Pier Carlo Padoan è uomo impermeabile alla retorica, ma se gli si chiede se si stia avvicinando uno choc politico-finanziario, stavolta scandisce parole diverse dal solito: «È la domanda che mi fanno e si fanno tutti. Non si può immaginare un giorno “X” però il rischio è che ti svegli la mattina e il mondo in cui vivi, accelera. E ti trovi a sbattere ad alta velocità contro un muro. Speriamo non accada».
Dopo la probabilissima decisione della Commissione di avviare la procedura di debito eccessivo, esiste il rischio di uno choc?
«Viviamo in un mondo nel quale tutti procedono a tentoni. Tutti: il governo italiano, la Commissione europea ma anche i mercati, come dimostra il grafico sul comportamento dello spread. Un andamento a scalino in attesa del prossimo passo. Ma in una situazione del genere le probabilità che le cose scappino di mano sono più alte del solito.

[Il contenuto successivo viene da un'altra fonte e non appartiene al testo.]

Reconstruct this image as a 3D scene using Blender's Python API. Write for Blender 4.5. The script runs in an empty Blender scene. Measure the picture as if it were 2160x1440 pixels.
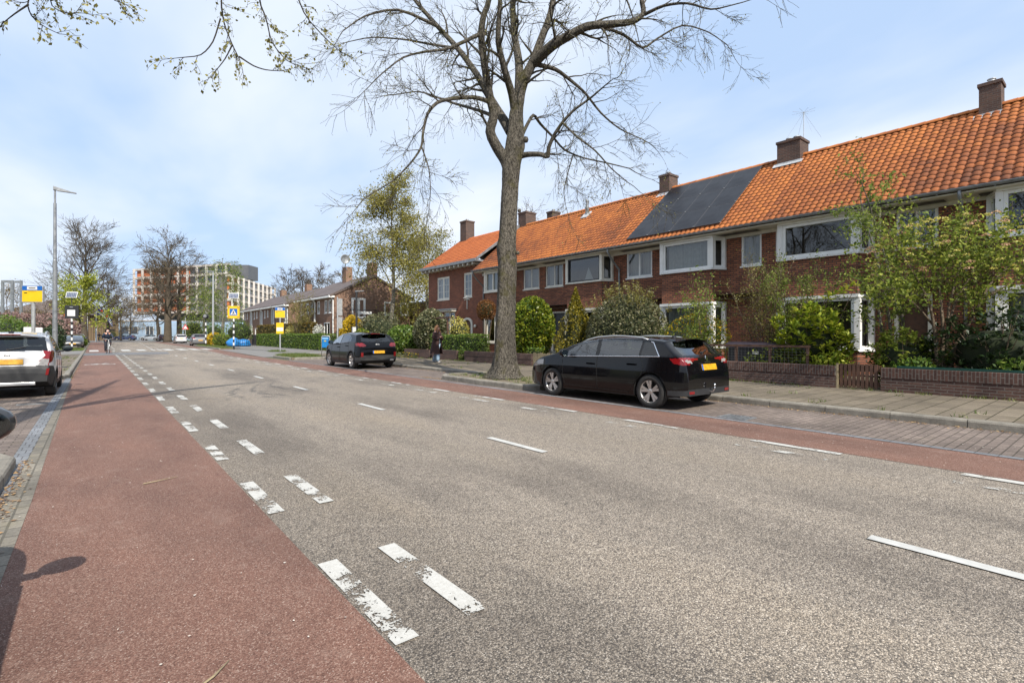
import bpy, bmesh, math, random
import numpy as np
from mathutils import Vector, Matrix
R = math.radians
C = bpy.context.scene.collection
SC = bpy.context.scene
rnd = random.Random(7)
# ---------------------------------------------------------------- survey
# world: X across the street (to the houses), Y along the street, Z up. The camera stands at (0,0,CH).
CH = 1.42; F = 1080.0; HY = 705.5; TH = math.atan(879 / 1080)
SI, CO = math.sin(TH), math.cos(TH)
def at_depth(x, y, Z):
    X = (x - 1080) * Z / F
    return Vector((CO * X + SI * Z, -SI * X + CO * Z, CH + (HY - y) * Z / F))
def on_ground(x, y, z=0.0):
    return at_depth(x, y, (CH - z) * F / (y - HY))
def on_line(x, y, t):      # the point at distance t across the street
    a = (x - 1080) / F
    return at_depth(x, y, t / (CO * a + SI))
# ---------------------------------------------------------------- object helpers
def thing(name, label, cat, loc=(0, 0, 0), group=None, rz=0, kind=None):
    o = bpy.data.objects.new(name, None); C.objects.link(o)
    o.location = loc; o.rotation_euler = (0, 0, rz); o.empty_display_size = .1
    return tag(o, label, cat, group, kind)
def tag(o, label=None, cat=None, group=None, kind=None):
    if label: o['label'] = label
    if cat: o['category'] = cat
    if group: o['group'] = group
    if kind: o['kind'] = kind
    return o
def copy_tree(o, parent=None):
    c = o.copy(); C.objects.link(c)
    if parent is not None: c.parent = parent
    for ch in list(o.children): copy_tree(ch, c)
    return c
def root_loc(o):
    while o.parent is not None: o = o.parent
    return Vector(o.location)
class MB:
    """collects faces; build() links them as one mesh object"""
    def __init__(s): s.v = []; s.f = []; s.m = []; s.t = []
    def add(s, vs, fs, m=0, t=0.5):
        b = len(s.v); s.v.extend(tuple(p) for p in vs)
        for f in fs:
            s.f.append(tuple(b + i for i in f)); s.m.append(m); s.t.append(t)
        return s
    def box(s, a, b, m=0, t=.5):
        x0, y0, z0 = a; x1, y1, z1 = b
        return s.add([(x0,y0,z0),(x1,y0,z0),(x1,y1,z0),(x0,y1,z0),(x0,y0,z1),(x1,y0,z1),(x1,y1,z1),(x0,y1,z1)],
              [(3,2,1,0),(4,5,6,7),(0,1,5,4),(1,2,6,5),(2,3,7,6),(3,0,4,7)], m, t)
    def bbox(s, a, b, r=.01, m=0, t=.5):
        """box with chamfered edges"""
        a = [min(p, q) for p, q in zip(a, b)]; b2 = b; 
        lo = list(a); hi = [max(p, q) for p, q in zip(a, b2)]
        r = min(r, *[(h - l) * .45 for l, h in zip(lo, hi)])
        bm = bmesh.new(); bmesh.ops.create_cube(bm, size=1)
        for v in bm.verts:
            for k in range(3): v.co[k] = lo[k] if v.co[k] < 0 else hi[k]
        bmesh.ops.bevel(bm, geom=bm.edges[:], offset=r, segments=2, affect='EDGES', profile=.5)
        s.add([v.co[:] for v in bm.verts], [[v.index for v in f.verts] for f in bm.faces] if not bm.verts.index_update() else [], m, t)
        bm.free(); return s
    def tube(s, pts, rad, n=6, m=0, t=.5, caps=True):
        pts = [Vector(p) for p in pts]; k = len(pts)
        if not hasattr(rad, '__len__'): rad = [rad] * k
        vs = []; ref = None
        for i, p in enumerate(pts):
            d = (pts[min(i + 1, k - 1)] - pts[max(i - 1, 0)])
            if d.length < 1e-9: d = Vector((0, 0, 1))
            d.normalize()
            if ref is None:
                ref = d.cross(Vector((0, 0, 1)) if abs(d.z) < .9 else Vector((1, 0, 0))).normalized()
            else:
                ref = (ref - d * ref.dot(d)); ref = ref.normalized() if ref.length > 1e-6 else d.orthogonal().normalized()
            w = d.cross(ref)
            for j in range(n):
                a = 2 * math.pi * j / n
                vs.append(p + (ref * math.cos(a) + w * math.sin(a)) * rad[i])
        fs = [(i*n+j, i*n+(j+1) % n, (i+1)*n+(j+1) % n, (i+1)*n+j) for i in range(k-1) for j in range(n)]
        if caps: fs += [tuple(range(n-1, -1, -1)), tuple((k-1)*n+j for j in range(n))]
        return s.add(vs, fs, m, t)
    def lathe(s, prof, n=24, axis='z', c=(0,0,0), m=0, t=.5, close=False):
        vs = []; c = Vector(c)
        for r, h in prof:
            for j in range(n):
                a = 2 * math.pi * j / n; u, w = r * math.cos(a), r * math.sin(a)
                vs.append(c + Vector({'z': (u, w, h), 'x': (h, u, w), 'y': (w, h, u)}[axis]))
        k = len(prof)
        fs = [(i*n+j, i*n+(j+1) % n, (i+1)*n+(j+1) % n, (i+1)*n+j) for i in range(k-1) for j in range(n)]
        if close: fs += [((k-1)*n+j, (k-1)*n+(j+1) % n, (j+1) % n, j) for j in range(n)]
        return s.add(vs, fs, m, t)
    def prism(s, poly, off, m=0, t=.5):
        """closed 3-D polygon pushed along off"""
        poly = [Vector(p) for p in poly]; off = Vector(off); n = len(poly)
        return s.add(poly + [p + off for p in poly], [tuple(range(n-1,-1,-1)), tuple(range(n, 2*n))] +
                     [(i, (i+1) % n, n+(i+1) % n, n+i) for i in range(n)], m, t)
    def build(s, name, mats, parent=None, smooth=False, local=False):
        me = bpy.data.meshes.new(name)
        v = s.v
        if parent is not None and not local:
            L = root_loc(parent); v = [(p[0]-L.x, p[1]-L.y, p[2]-L.z) for p in v]
        me.from_pydata(v, [], s.f)
        for mt in (mats if isinstance(mats, (list, tuple)) else [mats]): me.materials.append(mt)
        me.polygons.foreach_set('material_index', s.m)
        if smooth is True: me.polygons.foreach_set('use_smooth', [True] * len(s.f))
        a = me.attributes.new('tint', 'FLOAT', 'FACE'); a.data.foreach_set('value', s.t)
        if smooth == 'auto': me.shade_smooth() if hasattr(me,'shade_smooth') else None; me.set_sharp_from_angle(angle=R(40))
        me.update()
        o = bpy.data.objects.new(name, me); C.objects.link(o)
        if parent is not None: o.parent = parent
        return o
def np_mesh(name, V, Q, mat, parent=None, tint=None, smooth=False, k=4):
    """V (n,3) array, Q (m,k) array"""
    V = np.asarray(V, dtype=np.float32); Q = np.asarray(Q, dtype=np.int32)
    if parent is not None: V = V - np.array(root_loc(parent), dtype=np.float32)
    me = bpy.data.meshes.new(name); m = len(Q)
    me.vertices.add(len(V)); me.vertices.foreach_set('co', V.ravel())
    me.loops.add(m * k); me.loops.foreach_set('vertex_index', Q.ravel())
    me.polygons.add(m); me.polygons.foreach_set('loop_start', np.arange(m, dtype=np.int32) * k)
    if smooth: me.polygons.foreach_set('use_smooth', np.ones(m, dtype=bool))
    for mt in (mat if isinstance(mat, (list, tuple)) else [mat]): me.materials.append(mt)
    if tint is not None:
        a = me.attributes.new('tint', 'FLOAT', 'FACE'); a.data.foreach_set('value', np.asarray(tint, dtype=np.float32))
    me.update(calc_edges=True); me.validate()
    o = bpy.data.objects.new(name, me); C.objects.link(o)
    if parent is not None: o.parent = parent
    return o
class Fr:
    """flat working frame: u along, z up, d outwards"""
    def __init__(s, o, u, n): s.o = Vector(o); s.u = Vector(u).normalized(); s.n = Vector(n).normalized()
    def p(s, u, z, d=0): return s.o + s.u * u + s.n * d + Vector((0, 0, z))
    def box(s, mb, u0, u1, z0, z1, d0, d1, m=0, t=.5):
        q = s.p
        return mb.add([q(u0,z0,d0),q(u1,z0,d0),q(u1,z0,d1),q(u0,z0,d1),q(u0,z1,d0),q(u1,z1,d0),q(u1,z1,d1),q(u0,z1,d1)],
              [(3,2,1,0),(4,5,6,7),(0,1,5,4),(1,2,6,5),(2,3,7,6),(3,0,4,7)], m, t)
    def quad(s, mb, u0, u1, z0, z1, d=0, m=0, t=.5):
        return mb.add([s.p(u0,z0,d), s.p(u1,z0,d), s.p(u1,z1,d), s.p(u0,z1,d)], [(0,1,2,3)], m, t)
def text_obj(name, txt, size, M4, mat, parent, ext=.002):
    cu = bpy.data.curves.new(name, 'FONT'); cu.body = txt; cu.size = size; cu.extrude = ext
    cu.align_x = 'CENTER'; cu.align_y = 'CENTER'
    o = bpy.data.objects.new(name, cu); C.objects.link(o)
    bpy.context.view_layer.update()
    me = bpy.data.meshes.new_from_object(o.evaluated_get(bpy.context.evaluated_depsgraph_get()))
    C.objects.unlink(o); bpy.data.objects.remove(o)
    me.transform(M4); me.materials.clear(); me.materials.append(mat)
    q = bpy.data.objects.new(name, me); C.objects.link(q); q.parent = parent
    return q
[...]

Se non c’è una strategia di lungo termine, la reazione alla mossa della controparte può essere di vario tipo».
Davanti alla tetragona resistenza italiana, come sarà calibrata la reazione della Commissione europea?
«A questo punto c’è da chiedersi, non tanto se la Commissione procederà con la procedura di infrazione, ma quali saranno le modalità. Perché una procedura di infrazione può essere diluita nel tempo e puo essere, o meno, accompagnata da sanzioni. E queste possono essere più o meno gravi. C’è una novità importante: se c’è una procedura, questa sarà sul debito. In questi anni, poiché l’Italia è stata sempre ben aldilà del famoso 60 per cento, la procedura di infrazione sul debito poteva essere aperta in qualunque istante. Solo che, d’accordo con la Commissione, di volta in volta si valutava se valessero i fattori rilevanti, come le riforme strutturali ma anche il fatto che il Paese rispettava gli obblighi comunitari per quanto riguarda il deficit».

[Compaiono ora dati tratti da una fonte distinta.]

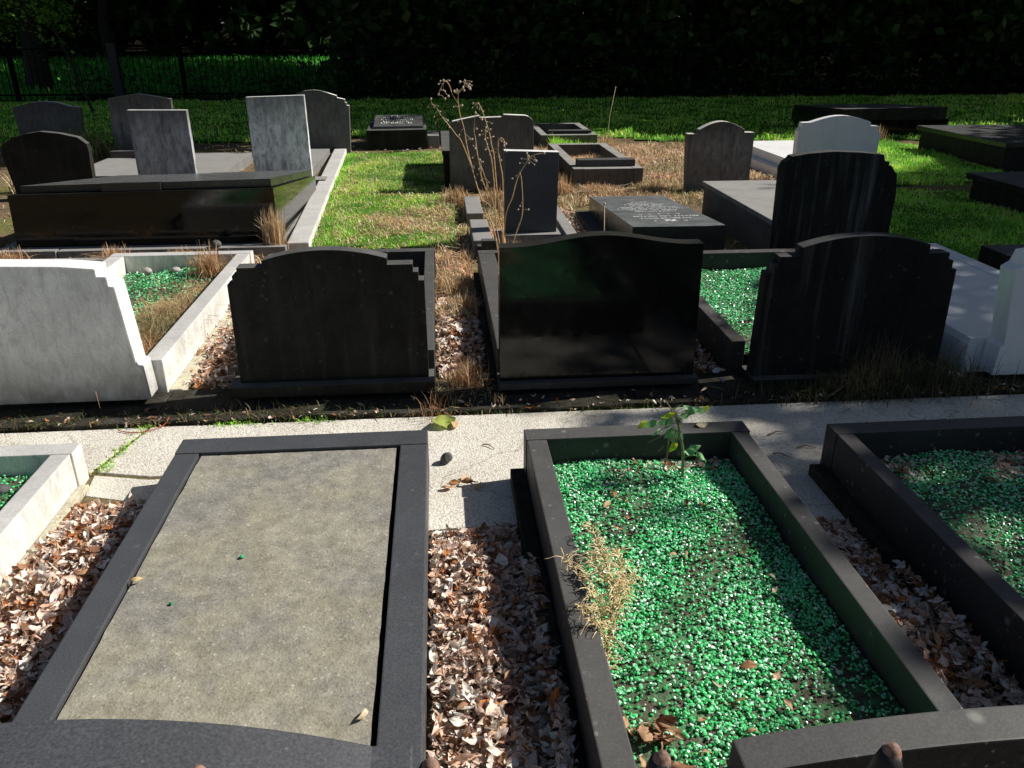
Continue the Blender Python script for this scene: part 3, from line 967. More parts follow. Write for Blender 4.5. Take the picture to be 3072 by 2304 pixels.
box('base_kerb', M['marble_white'], t, 4.00, 5.1, 9.32, 11.4, -.02, .09)
box('ledger', M['marble_white'], t, 4.12, 4.98, 9.34, 11.25, .0915, .20)
t = thing('chest_tomb', 'long dark two-tier tomb in shade at the far right', 'tomb', (7.5, 14.3, 0))
hexa('base_block', M['polished_black'], t, [(6.62, 13.32, -.02), (8.42, 13.32, -.02), (8.42, 15.4, -.02), (6.62, 15.4, -.02),
                                    (6.62, 13.32, .25), (8.42, 13.32, .25), (8.42, 15.4, .25), (6.62, 15.4, .25)], .005)
hexa('ledger', M['tablet_dark'], t, [(6.60, 13.30, .2515), (8.35, 13.30, .2515), (8.35, 15.3, .2515), (6.60, 15.3, .2515),
                                    (6.60, 13.30, .425), (8.35, 13.30, .448), (8.35, 15.3, .34), (6.60, 15.3, .33)], .005)
t = thing('chest_tomb', 'low dark slab tomb at the right edge, before the two-tier tomb', 'tomb', (7.6, 10.6, 0))
box('chest', M['tablet_dark'], t, 6.95, 8.9, 9.7, 11.6, -.02, .28)
box('ledger', M['polished_top'], t, 6.9, 8.95, 9.65, 11.65, .2815, .34)
t = thing('chest_tomb', 'low dark slab tomb in deep shade at the right edge, nearest of the dark tombs', 'tomb', (6.2, 7.4, 0))
box('chest', M['tablet_dark'], t, 5.45, 7.2, 6.5, 8.0, -.02, .2)
box('ledger', M['tablet_dark'], t, 5.4, 7.25, 6.45, 8.05, .2015, .26)
t = thing('kerb_stone', 'dark block of kerb stone on the shaded ground behind the right marble headstone', 'kerb', (4.1, 5.2, 0))
box('block', M['tablet_dark'], t, 3.85, 4.8, 5.1, 5.4, -.02, .19, .01)

# ================================================================== RAILINGS
t = thing('iron_railing', 'black iron railing with rust-worn tips right at the bottom edge of the picture', 'railing', (.05, .31, 0))
for k in range(-5, 7):
    x = -.016 + .121 * k
    yy = .310 - .07 * x
    dz = .0115 + .0085 * (k / 3)
    prof = [(.0080, 0), (.0080, 1.05), (.0080, 1.165 + dz), (.0088, 1.180 + dz), (.0096, 1.195 + dz), (.0097, 1.205 + dz), (.0088, 1.218 + dz), (.0073, 1.228 + dz), (.0052, 1.235 + dz)]
    b = tubes('upright', M['iron'], t, [([(x, yy, z) for r, z in prof], [r for r, z in prof])], 12)
    V, Fq = tube_data([(x + .0006, yy, 1.2335 + dz), (x + .0012, yy, 1.237 + dz), (x + .0014, yy, 1.240 + dz)], [.0054, .0040, .0018], 12)
    np_mesh('worn_tip', np.array(V) - np.array(t.location), Fq, M['rust'], None, b, True)
box('rail', M['iron'], t, -.75, .85, .300, .326, 1.00, 1.012, .001)
box('rail', M['iron'], t, -.75, .85, .300, .326, .14, .152, .001)

t = thing('iron_fence', 'dark iron bar fence along the far side of the lawn, before the wood', 'fence', (0, 22, 0))
px = [-22, -18, -14.0, -10.2, -6.2, -2.0, 2.2, 6.4, 10.6, 14.8, 19, 23]
for x in px:
    box('post', M['fence_iron'], t, x - .05, x + .05, 21.95, 22.05, -.05, 1.34, .01)
for a, b in zip(px[:-1], px[1:]):
    bm = bmesh.new()
    boxbm(a + .05 , b - .05 , -.02, .02, 1.16, 1.20, bm)
    boxbm(a + .05 , b - .05 , -.02, .02, .12, .16, bm)
    n = int((b - a) / .14)
    for i in range(1, n):
        x = a + (b - a) * i / n
        boxbm(x - .007, x + .007, -.007, .007, .0, 1.26, bm)
    for v in bm.verts: v.co.z += 0
    finish('bar_panel', bm, M['fence_iron'], t, 0)

# ================================================================== BULK MATERIALS: leaves, glass, grass
UV_U = np.linspace(-1, 1, 7)
def leaf_template(n, rng, curl_lo=.35, curl_hi=2.0):
    u = UV_U[None, :, None]
    v = np.array([-1.0, -.45, 0, .45, 1.0])[None, None, :]
    w = (1 - np.abs(u) ** 2.2) * (1 - .25 * u) * .42 + .01
    asp = rng.uniform(.30, .78, (n, 1, 1)) * np.where(rng.uniform(0, 1, (n, 1, 1)) < .16, .25, 1)
    y = v * w * asp
    c = rng.uniform(curl_lo, curl_hi, (n, 1, 1)) * rng.choice([-1, 1], (n, 1, 1), p=[.35, .65]) * 2.6
    yy = np.sin(y * c) / c
    zz = (1 - np.cos(y * c)) / c
    k = rng.normal(0, .22, (n, 1, 1))
    tw = rng.normal(0, .5, (n, 1, 1)) * u
    x = np.broadcast_to(u * .5, yy.shape) * 1.0
    zz = zz + k * u ** 2 + .04 * rng.normal(0, 1, zz.shape)
    y2 = yy * np.cos(tw) - zz * np.sin(tw)
    z2 = yy * np.sin(tw) + zz * np.cos(tw)
    T = np.stack([x, y2, z2], 3).reshape(n, -1, 3)
    return T
def leaf_faces():
    f = []
    for i in range(6):
        for j in range(4):
            a = i * 5 + j
            f.append((a, a + 1, a + 6, a + 5))
    return np.array(f)
LF = leaf_faces()
DRY = np.array([(.94, .79, .69), (.86, .65, .52), (.70, .46, .32), (.42, .22, .12), (.96, .89, .80), (.62, .22, .06), (.24, .12, .07)])
def dry_colors(n, rng, w=(.24, .22, .18, .12, .12, .05, .07)):
    c = DRY[rng.choice(len(DRY), n, p=np.array(w) / sum(w))]
    return np.clip(c * rng.uniform(.75, 1.2, (n, 1)), 0, 1)
def leaf_litter(name, n, sampler, size=(.028, .062), tilt=.7, seed=1, label=None, zlayer=.05):
    rng = np.random.default_rng(seed)
    P = sampler(n, rng)
    n = len(P)
    n = len(P)
    T = leaf_template(n, rng)
    S = size[0] + (size[1] - size[0]) * rng.uniform(0, 1, (n, 1)) ** 1.6
    S = S * np.where(rng.uniform(0, 1, (n, 1)) < .22, .5, 1)
    R = rotmats(n, tilt, rng)
    V, Fq, k = instance(T, LF, R, S, P)
    col = np.repeat(dry_colors(n, rng), k, 0)
    return props(np_mesh(name, V, Fq, M['leaf_dry'], col, None, True), label, 'dry leaves', kind='stuff')
def strip(x0a, x1a, x0b, x1b, y0, y1, zmax, edge_y=None, hump=True):
    """quad strip: x range at y0 is x0a..x1a and at y1 x0b..x1b."""
    def f(n, rng):
        v = rng.uniform(0, 1, n)
        u = rng.uniform(0, 1, n)
        xa = x0a + (x0b - x0a) * v; xb = x1a + (x1b - x1a) * v
        x = xa + (xb - xa) * u
        y = y0 + (y1 - y0) * v + rng.normal(0, .02, n)
        z = rng.uniform(.012, 1, n) * zmax * (.55 + .45 * np.sin(PI * np.clip(u, .05, .95)) + .2 * np.sin(9 * y + 4 * x))
        fade = np.clip((y1 - y) / .25, 0.15, 1)
        return np.stack([x, y, np.maximum(.012, z * fade)], 1)
    return f
def over_step(f, xs, dz, ymax):
    def g(n, rng):
        P = f(n, rng)
        on = P[:, 0] > xs
        P[:, 2] += on * dz
        return P[~(on & (P[:, 1] > ymax))]
    return g
leaf_litter('fallen_leaves', 8200, over_step(strip(-.062, .278, -.062, .250, .62, 2.36, .062), .225, .045, 2.1), seed=21, label='deep dry brown leaves between the slab grave and the sunlit glass grave')
leaf_litter('fallen_leaves', 5600, strip(-1.36, -1.01, -1.36, -1.03, .8, 2.66, .075), seed=22, label='dry brown leaves between the slab grave and the pale left grave')
leaf_litter('fallen_leaves', 5200, over_step(strip(1.135, 1.44, 1.135, 1.41, .8, 2.30, .055), 1.39, .04, 2.0), seed=23, label='dry brown leaves in shade left of the right-hand grave')
leaf_litter('fallen_leaves', 1300, strip(-1.27, -1.0, -1.37, -1.0, 3.68, 5.4, .06), size=(.03, .065), seed=24, label='dry leaves between the pale headstone and the weathered arched one')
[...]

Lei, da ministro dell’Economia, nel trattare con la Commissione ha sperimentato una sorta di know how, che in quattro anni ha prodotto ben 30 miliardi di flessibilità. Si può immaginare che il governo, se avesse provato a trattare, avrebbe potuto incassare un risultato?
«Primo: sin dall’inizio il governo italiano ha messo in chiaro che non voleva arrivare ad un risultato concordato, ma voleva forzare la mano. Secondo: il vero problema non era tanto il 2,4 per cento, ma semmai il sentiero che il governo avrebbe dovuto imboccare per l’aggiustamento strutturale. Ma questo obiettivo è stato tolto dal tavolo».

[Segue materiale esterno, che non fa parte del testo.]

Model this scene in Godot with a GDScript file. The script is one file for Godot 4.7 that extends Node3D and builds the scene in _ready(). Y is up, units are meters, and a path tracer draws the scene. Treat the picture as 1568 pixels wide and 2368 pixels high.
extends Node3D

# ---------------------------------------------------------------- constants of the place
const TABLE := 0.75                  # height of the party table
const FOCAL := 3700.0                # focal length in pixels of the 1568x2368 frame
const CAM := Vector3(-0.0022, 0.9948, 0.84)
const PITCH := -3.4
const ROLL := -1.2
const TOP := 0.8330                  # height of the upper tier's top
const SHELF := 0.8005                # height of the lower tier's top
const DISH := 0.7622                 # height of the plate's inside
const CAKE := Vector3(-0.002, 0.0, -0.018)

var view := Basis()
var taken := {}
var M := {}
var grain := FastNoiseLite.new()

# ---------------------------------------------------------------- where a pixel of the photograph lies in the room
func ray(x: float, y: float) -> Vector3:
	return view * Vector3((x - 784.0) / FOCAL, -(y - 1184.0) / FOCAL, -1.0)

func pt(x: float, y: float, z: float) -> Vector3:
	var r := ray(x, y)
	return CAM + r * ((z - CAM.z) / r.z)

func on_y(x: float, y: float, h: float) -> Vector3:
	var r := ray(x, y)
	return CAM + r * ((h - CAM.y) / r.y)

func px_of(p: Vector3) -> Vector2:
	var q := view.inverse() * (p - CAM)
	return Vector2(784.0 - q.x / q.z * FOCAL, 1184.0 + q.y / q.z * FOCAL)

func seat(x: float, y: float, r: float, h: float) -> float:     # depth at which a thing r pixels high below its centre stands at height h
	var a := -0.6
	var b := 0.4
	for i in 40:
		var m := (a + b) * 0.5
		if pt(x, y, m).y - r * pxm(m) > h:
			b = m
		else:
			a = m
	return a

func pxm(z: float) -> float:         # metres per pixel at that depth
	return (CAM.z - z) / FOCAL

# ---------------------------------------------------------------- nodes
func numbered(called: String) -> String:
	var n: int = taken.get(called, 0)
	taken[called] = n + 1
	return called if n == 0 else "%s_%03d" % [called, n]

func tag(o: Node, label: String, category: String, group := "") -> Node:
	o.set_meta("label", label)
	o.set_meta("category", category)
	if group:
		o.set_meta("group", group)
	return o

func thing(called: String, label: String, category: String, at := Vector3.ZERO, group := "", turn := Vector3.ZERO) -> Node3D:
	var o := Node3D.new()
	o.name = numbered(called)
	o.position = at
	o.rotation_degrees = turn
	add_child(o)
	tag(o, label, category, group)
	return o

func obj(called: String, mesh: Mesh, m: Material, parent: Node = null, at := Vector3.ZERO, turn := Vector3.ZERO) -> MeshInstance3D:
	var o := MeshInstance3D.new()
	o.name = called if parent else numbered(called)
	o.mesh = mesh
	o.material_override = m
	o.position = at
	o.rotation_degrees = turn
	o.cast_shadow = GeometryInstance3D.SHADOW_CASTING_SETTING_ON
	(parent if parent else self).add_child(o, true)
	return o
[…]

Anche le rivoluzioni possono avere un metodo: riesce a capire quale sia la ratio del governo?
«Io mi chiedo se al di là della voglia di mostrare i muscoli, il governo abbia mai avuto una strategia chiara, a meno che spero non sia così la strategia fosse chiara dall’inizio: quella dello sfascio. Con diverse varianti, compresa l’uscita dall’euro, un obiettivo richiamato da alcune dichiarazioni. E dunque scommettendo sul fatto che, dopo le elezioni europee, ci possa essere una Commissione europea diversa e perciò regole diverse».
Ma tutte le proiezioni escludono una maggioranza sovranista nel prossimo Europarlamento : l’avanguardia italiana rischia di restare sola?
«La scommessa del governo si basa su un’idea sbagliata: che un’Italia sovranista possa trovare alleati tra gli altri sovranisti in Europa. Gli alleati sovranisti perseguono il proprio interesse nazionale che in questo caso non è quello di aiutare l’indisciplina fiscale in Italia».
Ma se la situazione finanziaria dovesse precipitare, quali scenari politici, vede?
«Se ci fosse uno choc finanziario forte, in altre parole un Cigno nero fabbricato in casa e se il governo non ce la facesse, ci sono tre soluzioni, almeno in teoria: una nuova maggioranza, magari modello grossa coalizione; elezioni anticipate; un governo tecnico, che ripeterebbe il quadro del 2011. Con una importante differenza, purtroppo: nel 2011 c’era una crisi generalizzata della zona euro e c’era la volontà generale di evitare guai peggiori. Oggi l’Italia è isolata e quindi la benevolenza è più bassa di allora».